On Jul 2, 2004, at 20:39, David Fuchs wrote:

# $FreeBSD: src/etc/host.conf,v 1.6 1999/08/27 23:23:41 peter Exp $
# First try the /etc/hosts file
# Now try the nameserver next.
# If you have YP/NIS configured, uncomment the next line
# nis

That's typical.

Considering that 'hosts' is listed first, I would expect that any entries I add to /etc/hosts will take precedence over entries retrieved from bind. So, I added an entry to this file for a random IP-to-name mapping, and tested it with the 'host(1)' command, and it failed. When I enable debugging, it clearly shows that it's consulting the first nameserver listed in resolv.conf (an external host), no mention of a hosts file anywhere (or attempt to send a request to the local host)

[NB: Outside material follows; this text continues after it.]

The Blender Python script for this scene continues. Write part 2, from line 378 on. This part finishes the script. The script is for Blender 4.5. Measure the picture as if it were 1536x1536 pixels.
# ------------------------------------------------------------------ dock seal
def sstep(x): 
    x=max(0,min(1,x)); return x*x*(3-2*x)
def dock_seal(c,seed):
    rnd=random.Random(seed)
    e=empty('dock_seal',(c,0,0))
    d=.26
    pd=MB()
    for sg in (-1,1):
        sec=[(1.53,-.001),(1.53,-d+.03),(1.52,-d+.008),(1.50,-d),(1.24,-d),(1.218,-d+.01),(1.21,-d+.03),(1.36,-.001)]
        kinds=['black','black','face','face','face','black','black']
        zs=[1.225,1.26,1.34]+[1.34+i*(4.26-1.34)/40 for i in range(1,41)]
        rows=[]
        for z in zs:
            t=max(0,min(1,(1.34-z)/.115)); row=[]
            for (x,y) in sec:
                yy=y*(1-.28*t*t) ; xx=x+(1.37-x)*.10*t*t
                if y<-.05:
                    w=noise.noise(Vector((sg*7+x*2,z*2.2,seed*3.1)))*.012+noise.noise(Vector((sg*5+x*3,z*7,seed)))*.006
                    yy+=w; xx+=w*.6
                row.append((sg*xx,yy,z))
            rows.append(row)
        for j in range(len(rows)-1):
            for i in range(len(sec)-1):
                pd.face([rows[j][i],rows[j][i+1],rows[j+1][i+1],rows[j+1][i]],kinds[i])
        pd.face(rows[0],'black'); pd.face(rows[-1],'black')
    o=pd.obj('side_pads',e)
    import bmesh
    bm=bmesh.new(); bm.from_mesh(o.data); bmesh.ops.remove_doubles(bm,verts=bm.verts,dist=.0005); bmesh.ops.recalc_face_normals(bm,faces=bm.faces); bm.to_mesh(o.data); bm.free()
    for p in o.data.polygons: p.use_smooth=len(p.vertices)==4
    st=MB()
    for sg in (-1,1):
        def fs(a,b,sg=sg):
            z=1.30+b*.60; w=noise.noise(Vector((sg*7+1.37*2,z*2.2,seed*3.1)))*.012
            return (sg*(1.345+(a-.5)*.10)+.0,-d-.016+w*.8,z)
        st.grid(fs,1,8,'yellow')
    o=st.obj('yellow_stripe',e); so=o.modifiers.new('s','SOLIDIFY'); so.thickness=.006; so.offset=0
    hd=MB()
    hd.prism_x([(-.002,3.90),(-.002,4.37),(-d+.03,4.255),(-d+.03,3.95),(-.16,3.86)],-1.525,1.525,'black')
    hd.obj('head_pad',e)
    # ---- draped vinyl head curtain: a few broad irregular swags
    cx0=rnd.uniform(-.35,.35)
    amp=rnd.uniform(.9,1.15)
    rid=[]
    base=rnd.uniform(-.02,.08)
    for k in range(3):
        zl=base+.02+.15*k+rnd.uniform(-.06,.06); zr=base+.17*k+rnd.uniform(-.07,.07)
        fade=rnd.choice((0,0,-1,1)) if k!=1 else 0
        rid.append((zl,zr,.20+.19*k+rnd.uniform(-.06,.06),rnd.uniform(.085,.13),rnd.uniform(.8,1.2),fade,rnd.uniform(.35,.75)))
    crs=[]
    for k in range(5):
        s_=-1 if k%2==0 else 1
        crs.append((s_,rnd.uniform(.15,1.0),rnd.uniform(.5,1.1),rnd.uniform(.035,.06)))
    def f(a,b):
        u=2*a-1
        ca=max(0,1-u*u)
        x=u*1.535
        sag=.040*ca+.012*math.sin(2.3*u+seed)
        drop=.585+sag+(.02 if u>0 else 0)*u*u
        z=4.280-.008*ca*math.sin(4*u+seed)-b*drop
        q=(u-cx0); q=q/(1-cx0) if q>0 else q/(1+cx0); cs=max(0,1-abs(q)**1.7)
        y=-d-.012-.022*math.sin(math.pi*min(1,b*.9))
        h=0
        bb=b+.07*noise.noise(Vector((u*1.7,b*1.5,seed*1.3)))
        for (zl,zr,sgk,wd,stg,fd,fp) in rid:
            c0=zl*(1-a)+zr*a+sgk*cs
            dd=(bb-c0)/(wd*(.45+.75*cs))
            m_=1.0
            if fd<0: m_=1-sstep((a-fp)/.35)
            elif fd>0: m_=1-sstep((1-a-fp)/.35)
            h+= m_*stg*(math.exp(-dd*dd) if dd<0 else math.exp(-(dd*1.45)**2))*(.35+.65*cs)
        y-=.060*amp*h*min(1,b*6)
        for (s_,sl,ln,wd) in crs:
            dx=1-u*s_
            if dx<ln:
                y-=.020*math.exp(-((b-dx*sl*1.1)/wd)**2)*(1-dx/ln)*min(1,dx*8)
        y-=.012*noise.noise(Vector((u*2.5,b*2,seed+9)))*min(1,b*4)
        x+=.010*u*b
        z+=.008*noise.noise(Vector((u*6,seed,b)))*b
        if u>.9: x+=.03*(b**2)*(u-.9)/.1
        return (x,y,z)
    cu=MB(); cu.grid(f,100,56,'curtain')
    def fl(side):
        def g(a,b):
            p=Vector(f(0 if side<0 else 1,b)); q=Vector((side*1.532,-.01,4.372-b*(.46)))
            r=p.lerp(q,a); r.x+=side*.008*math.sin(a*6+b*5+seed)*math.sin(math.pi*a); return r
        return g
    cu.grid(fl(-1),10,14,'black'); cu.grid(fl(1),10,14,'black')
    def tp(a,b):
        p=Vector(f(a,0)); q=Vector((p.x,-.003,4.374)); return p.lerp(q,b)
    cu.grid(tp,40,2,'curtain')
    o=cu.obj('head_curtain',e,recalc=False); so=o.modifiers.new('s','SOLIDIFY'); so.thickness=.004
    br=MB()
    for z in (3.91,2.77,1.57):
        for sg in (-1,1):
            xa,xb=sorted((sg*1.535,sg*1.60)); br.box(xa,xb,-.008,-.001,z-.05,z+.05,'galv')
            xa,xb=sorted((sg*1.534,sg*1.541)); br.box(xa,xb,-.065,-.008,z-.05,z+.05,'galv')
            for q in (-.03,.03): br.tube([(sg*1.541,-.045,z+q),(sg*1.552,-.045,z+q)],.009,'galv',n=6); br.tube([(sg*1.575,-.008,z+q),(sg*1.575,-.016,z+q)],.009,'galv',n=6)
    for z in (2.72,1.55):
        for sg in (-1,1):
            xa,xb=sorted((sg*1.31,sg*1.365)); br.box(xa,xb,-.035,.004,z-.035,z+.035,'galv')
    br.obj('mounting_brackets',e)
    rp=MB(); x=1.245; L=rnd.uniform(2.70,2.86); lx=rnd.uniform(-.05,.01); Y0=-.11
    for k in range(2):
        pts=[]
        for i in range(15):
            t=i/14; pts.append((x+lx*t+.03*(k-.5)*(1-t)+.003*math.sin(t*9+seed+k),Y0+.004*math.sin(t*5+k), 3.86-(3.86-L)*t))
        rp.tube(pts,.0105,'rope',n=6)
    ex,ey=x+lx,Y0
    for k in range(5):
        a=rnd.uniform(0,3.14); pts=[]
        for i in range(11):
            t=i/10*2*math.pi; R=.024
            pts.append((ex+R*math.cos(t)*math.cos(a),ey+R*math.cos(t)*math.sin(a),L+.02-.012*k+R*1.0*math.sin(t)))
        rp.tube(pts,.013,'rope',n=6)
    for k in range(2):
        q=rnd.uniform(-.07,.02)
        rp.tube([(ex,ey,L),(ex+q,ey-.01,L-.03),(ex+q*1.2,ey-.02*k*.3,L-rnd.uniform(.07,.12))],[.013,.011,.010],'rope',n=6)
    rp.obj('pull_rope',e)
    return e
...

Try ping; even if the host isn't available you can see if it resolves. "host" does it's own thing, which is sometimes non-obvious (to me at least). Look at the sections in man host about the variables it expects to be configured.

Additionally, what classifies as 'when the name server is not running' - does this mean that /etc/hosts is used when all the nameservers listed in /etc/resolv.conf are unavailable? (As I only use the local named(8) daemon to host my personal domain, not for everyday recursive lookups.) Or does it literally refer to when my local copy of named(8) is not in the process list?

The latter. For example, many workstations aren't configured to run named at all; they'll still reference their local hosts file.